Dalam Filsafat Ilmu, 'Agama dan Sains Persoalan Mendasar antara Kedua Bidang Itu'
Oleh: Darwin Steven Siagian*
Istilah sains atau ilmu, dalam pengertian lengkap dan komprehensif, adalah serangkaian kegiatan manusia dengan pikirannya dan menggunakan berbagai tata cara sehingga menghasilkan sekumpulan pengetahuan yang teratur mengenai gejala-gejala alami, kemasyarakatan, dan perorangan untuk tujuan meraih kebenaran, pemahaman, penjelasan, atau penerapan.
Kata sains berasal Latin, scientia (science, bahasa Inggris), yang berarti pengetahuan, sedangkan pada kelanjutannya berasal dari bentuk kata kerja scire, yang berarti mempelajari, mengetahui.
Sains menggunakan metode-metode dan berbagai eksperimen yang validitasnya terus-menerus dikaji ulang dengan ketat dan terukur.
Agama mewajibkan kepercayaan terhadap keluhuran, agama adalah mengikuti suatu jalan hidup di dalam kerangka makna yang lebih besar.
Agama diyakini sebagai pencipta alam semesta dan kehidupan, menyatakan kehendak-NYA dalam sejarah, dan memberikan norma-norma moral-sosial yang perlu ditaati oleh manusia.

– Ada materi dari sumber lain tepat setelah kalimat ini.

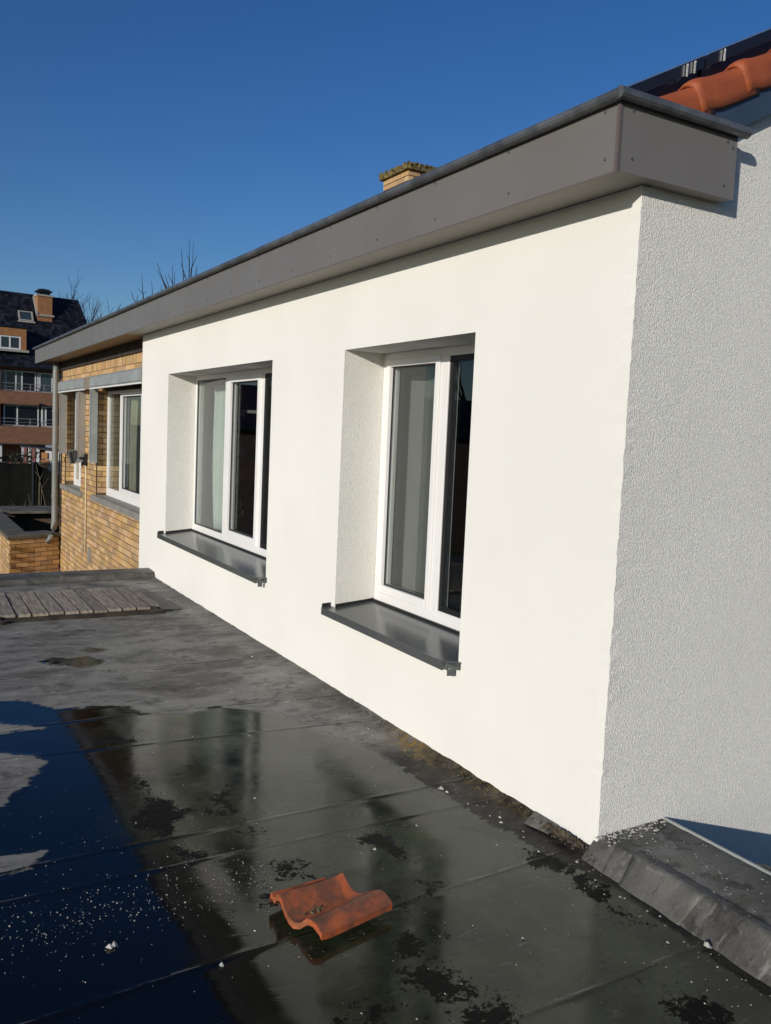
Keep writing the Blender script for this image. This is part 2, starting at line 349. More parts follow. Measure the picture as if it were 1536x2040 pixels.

Agama berjalan di tempat karena memang sifatnya yang dogmatis, Agama tidak bisa berubah terlalu banyak karena harus merujuk pada satu sosok yang terikat oleh ruang dan waktu yang statis.
Sains menggunakan metode-metode dan berbagai eksperimen yang validitasnya terus-menerus dikaji ulang dengan ketat dan terukur.

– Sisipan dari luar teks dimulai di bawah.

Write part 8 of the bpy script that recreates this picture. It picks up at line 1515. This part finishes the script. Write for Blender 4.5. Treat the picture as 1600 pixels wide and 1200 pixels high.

Sains Ilmu pengetahuan dipakai sebagai kata kolektif untuk menunjukan bermacam-macam pengetahuan dan sistematik dan objektif serta dapat diteliti kebenarannya.
Sains memahami hubungan sebab-akibat di antara fenomena-fenomena alam, tetapi sains selalu tertarik pada kebaruan yang lebih menjanjikan bukti.
Nah, perbedaan sifat tersebut menyulitkan kedua hal ini berjalan beriringan. Apalagi kemajuan sains akhir-akhir ini yang semakin didukung oleh perkembangan teknologi.
Suatu keyakinan bahwa pada dasarnya sains dan agama tidak dapat dirujukkan.
Alasan utama meraka bahwa agama jelas-jelas tidak dapat membuktikan kebenaran ajaran ajarannya dengan tegas, sementara sains bisa melakukannya.
Agama mencoba bersikap diam diam dan tidak mau memberi petunjuk bukti konkret tentang keberadaan Tuhan. Di pihak lain, sains mau menguji semua hipotesis dan semua teorinya berdasarkan “pengalaman”.
Agama tidak bisa melakukan hal tersebut dengan cara yang bisa memuaskan pihak yang netral, klaim kaum skeptic; karena itu, mesta ada suatu “pertentangan” antara cara-cara pemahaman ilmiah dan pemahaman keagamaan.
Penyiksaan oleh Gereja terhadap Galileo pada abad ke-17 dan tersebarnya agama serta teologi yang antiteori evolusi Darwin pada abad ke-19 dan 20.
Lambatnya pemikiran keagamaan (teologi) menerima gagasan ilmiah seperti itu, dan fakta bahwa banyak orang yang beriman kepada Tuhan masih membenci mereka, memberi kesan bahwa agama tidak pernah bisa akur dengan sains.